++++ DATA SECTION

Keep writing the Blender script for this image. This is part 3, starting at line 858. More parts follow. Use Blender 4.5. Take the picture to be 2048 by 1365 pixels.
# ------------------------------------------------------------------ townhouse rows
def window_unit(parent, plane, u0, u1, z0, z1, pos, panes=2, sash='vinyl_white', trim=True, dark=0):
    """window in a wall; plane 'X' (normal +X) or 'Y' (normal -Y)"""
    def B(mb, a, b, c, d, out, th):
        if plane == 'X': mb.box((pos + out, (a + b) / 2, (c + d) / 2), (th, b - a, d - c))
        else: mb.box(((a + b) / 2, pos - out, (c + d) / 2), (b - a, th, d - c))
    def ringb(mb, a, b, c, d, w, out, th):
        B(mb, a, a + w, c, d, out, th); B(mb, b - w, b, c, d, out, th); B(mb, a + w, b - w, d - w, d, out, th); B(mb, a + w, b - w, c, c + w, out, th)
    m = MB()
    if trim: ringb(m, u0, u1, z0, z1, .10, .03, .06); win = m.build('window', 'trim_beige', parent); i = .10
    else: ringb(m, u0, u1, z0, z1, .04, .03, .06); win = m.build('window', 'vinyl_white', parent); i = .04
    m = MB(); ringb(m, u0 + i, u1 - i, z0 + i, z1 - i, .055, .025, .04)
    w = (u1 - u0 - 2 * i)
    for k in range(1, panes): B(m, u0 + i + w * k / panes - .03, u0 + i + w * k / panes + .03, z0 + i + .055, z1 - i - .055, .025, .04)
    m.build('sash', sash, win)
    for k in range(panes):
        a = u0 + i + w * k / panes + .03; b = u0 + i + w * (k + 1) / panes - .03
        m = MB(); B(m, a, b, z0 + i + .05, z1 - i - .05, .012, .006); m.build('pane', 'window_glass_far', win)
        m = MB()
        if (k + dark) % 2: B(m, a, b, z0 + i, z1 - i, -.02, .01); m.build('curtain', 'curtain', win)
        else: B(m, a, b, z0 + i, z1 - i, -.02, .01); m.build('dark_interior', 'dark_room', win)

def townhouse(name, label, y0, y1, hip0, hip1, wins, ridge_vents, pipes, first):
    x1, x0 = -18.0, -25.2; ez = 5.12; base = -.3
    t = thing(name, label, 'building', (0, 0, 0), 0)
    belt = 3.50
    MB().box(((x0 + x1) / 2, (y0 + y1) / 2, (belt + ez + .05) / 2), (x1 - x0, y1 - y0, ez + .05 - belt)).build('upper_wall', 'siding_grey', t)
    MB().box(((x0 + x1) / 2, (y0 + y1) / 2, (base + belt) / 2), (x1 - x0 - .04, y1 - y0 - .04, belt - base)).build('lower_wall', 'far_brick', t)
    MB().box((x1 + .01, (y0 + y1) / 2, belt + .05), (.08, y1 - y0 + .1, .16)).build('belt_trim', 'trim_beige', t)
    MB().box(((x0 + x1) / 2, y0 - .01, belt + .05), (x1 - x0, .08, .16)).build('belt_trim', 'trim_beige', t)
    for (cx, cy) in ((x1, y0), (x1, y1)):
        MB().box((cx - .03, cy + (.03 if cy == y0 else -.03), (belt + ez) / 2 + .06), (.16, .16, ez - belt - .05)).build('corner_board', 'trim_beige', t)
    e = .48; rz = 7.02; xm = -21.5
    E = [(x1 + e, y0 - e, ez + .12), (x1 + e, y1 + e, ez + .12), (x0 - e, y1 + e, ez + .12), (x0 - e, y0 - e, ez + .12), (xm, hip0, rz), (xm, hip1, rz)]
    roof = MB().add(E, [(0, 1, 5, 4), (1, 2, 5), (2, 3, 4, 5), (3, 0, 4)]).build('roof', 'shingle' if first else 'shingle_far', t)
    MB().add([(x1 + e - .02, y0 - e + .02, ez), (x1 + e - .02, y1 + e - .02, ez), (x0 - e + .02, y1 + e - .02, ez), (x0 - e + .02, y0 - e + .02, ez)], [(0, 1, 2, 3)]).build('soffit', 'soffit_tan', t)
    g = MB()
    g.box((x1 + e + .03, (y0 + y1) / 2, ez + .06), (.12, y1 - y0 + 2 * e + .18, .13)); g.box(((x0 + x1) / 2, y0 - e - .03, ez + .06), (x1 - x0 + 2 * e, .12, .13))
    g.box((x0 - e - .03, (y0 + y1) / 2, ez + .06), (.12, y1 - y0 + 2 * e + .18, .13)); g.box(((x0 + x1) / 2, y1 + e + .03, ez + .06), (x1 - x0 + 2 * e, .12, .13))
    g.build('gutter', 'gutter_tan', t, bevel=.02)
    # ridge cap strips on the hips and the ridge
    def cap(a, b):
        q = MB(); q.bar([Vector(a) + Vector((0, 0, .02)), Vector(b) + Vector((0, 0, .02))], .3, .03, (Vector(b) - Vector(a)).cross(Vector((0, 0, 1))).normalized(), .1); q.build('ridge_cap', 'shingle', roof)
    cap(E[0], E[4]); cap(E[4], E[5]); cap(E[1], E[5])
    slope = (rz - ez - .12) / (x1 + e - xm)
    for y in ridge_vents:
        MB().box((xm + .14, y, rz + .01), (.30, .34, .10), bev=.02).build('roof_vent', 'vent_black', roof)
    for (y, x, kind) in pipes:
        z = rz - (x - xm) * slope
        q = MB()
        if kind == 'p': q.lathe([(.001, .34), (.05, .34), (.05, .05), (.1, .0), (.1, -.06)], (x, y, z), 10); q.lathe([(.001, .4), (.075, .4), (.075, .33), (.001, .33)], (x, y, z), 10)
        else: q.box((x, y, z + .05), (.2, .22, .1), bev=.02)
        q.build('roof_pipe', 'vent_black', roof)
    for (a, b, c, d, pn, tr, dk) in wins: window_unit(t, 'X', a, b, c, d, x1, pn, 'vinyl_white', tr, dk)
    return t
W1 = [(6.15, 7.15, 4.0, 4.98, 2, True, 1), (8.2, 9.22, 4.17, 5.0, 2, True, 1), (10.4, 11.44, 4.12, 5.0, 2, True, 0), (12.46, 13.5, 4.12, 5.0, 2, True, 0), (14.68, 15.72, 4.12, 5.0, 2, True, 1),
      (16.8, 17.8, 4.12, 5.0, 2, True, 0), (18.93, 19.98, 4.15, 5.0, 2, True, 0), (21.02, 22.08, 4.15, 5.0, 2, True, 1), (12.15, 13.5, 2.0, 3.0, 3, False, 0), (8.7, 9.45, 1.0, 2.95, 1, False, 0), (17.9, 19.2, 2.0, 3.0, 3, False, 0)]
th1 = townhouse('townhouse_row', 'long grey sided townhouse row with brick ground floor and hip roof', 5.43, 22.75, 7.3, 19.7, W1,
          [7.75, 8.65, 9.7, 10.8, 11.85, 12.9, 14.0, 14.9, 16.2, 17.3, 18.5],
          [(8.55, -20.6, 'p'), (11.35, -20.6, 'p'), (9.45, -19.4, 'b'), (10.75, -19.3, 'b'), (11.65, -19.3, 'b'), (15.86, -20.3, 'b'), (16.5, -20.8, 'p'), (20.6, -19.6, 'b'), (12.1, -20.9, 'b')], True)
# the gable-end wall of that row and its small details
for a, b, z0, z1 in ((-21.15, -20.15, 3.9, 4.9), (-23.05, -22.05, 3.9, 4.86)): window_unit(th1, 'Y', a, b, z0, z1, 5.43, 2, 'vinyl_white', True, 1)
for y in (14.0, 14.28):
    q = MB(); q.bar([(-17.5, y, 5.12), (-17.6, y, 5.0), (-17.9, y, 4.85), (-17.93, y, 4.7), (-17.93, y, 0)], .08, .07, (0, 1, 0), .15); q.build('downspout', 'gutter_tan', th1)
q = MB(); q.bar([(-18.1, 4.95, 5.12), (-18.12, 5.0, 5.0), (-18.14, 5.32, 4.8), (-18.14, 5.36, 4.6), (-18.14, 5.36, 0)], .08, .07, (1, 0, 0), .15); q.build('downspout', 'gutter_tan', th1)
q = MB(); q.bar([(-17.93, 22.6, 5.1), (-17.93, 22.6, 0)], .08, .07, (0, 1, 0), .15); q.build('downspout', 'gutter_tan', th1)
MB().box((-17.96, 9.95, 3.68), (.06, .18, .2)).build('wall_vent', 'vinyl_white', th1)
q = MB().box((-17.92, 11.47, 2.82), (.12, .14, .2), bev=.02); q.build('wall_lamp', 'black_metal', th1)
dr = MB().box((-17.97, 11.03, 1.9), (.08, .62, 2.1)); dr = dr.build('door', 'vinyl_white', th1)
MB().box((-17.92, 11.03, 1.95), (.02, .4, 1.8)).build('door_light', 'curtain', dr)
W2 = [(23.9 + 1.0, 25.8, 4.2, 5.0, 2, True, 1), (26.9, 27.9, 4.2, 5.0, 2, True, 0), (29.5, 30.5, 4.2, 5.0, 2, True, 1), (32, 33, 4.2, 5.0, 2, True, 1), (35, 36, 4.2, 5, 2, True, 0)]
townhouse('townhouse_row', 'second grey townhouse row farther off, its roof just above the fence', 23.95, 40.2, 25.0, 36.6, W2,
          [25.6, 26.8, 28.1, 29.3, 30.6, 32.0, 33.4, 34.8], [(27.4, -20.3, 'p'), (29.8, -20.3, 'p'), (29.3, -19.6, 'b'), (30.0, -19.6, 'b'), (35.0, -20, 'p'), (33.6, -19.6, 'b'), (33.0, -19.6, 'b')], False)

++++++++

• GOAL OF THE EXERCISE:
Using the data above, restate word for word the lines from its opening line through the line that contains "else: B(m, a, b, z0", and no more.

• TASK SOLUTION:
Keep writing the Blender script for this image. This is part 3, starting at line 858. More parts follow. Use Blender 4.5. Take the picture to be 2048 by 1365 pixels.
# ------------------------------------------------------------------ townhouse rows
def window_unit(parent, plane, u0, u1, z0, z1, pos, panes=2, sash='vinyl_white', trim=True, dark=0):
    """window in a wall; plane 'X' (normal +X) or 'Y' (normal -Y)"""
    def B(mb, a, b, c, d, out, th):
        if plane == 'X': mb.box((pos + out, (a + b) / 2, (c + d) / 2), (th, b - a, d - c))
        else: mb.box(((a + b) / 2, pos - out, (c + d) / 2), (b - a, th, d - c))
    def ringb(mb, a, b, c, d, w, out, th):
        B(mb, a, a + w, c, d, out, th); B(mb, b - w, b, c, d, out, th); B(mb, a + w, b - w, d - w, d, out, th); B(mb, a + w, b - w, c, c + w, out, th)
    m = MB()
    if trim: ringb(m, u0, u1, z0, z1, .10, .03, .06); win = m.build('window', 'trim_beige', parent); i = .10
    else: ringb(m, u0, u1, z0, z1, .04, .03, .06); win = m.build('window', 'vinyl_white', parent); i = .04
    m = MB(); ringb(m, u0 + i, u1 - i, z0 + i, z1 - i, .055, .025, .04)
    w = (u1 - u0 - 2 * i)
    for k in range(1, panes): B(m, u0 + i + w * k / panes - .03, u0 + i + w * k / panes + .03, z0 + i + .055, z1 - i - .055, .025, .04)
    m.build('sash', sash, win)
    for k in range(panes):
        a = u0 + i + w * k / panes + .03; b = u0 + i + w * (k + 1) / panes - .03
        m = MB(); B(m, a, b, z0 + i + .05, z1 - i - .05, .012, .006); m.build('pane', 'window_glass_far', win)
        m = MB()
        if (k + dark) % 2: B(m, a, b, z0 + i, z1 - i, -.02, .01); m.build('curtain', 'curtain', win)
        else: B(m, a, b, z0 + i, z1 - i, -.02, .01); m.build('dark_interior', 'dark_room', win)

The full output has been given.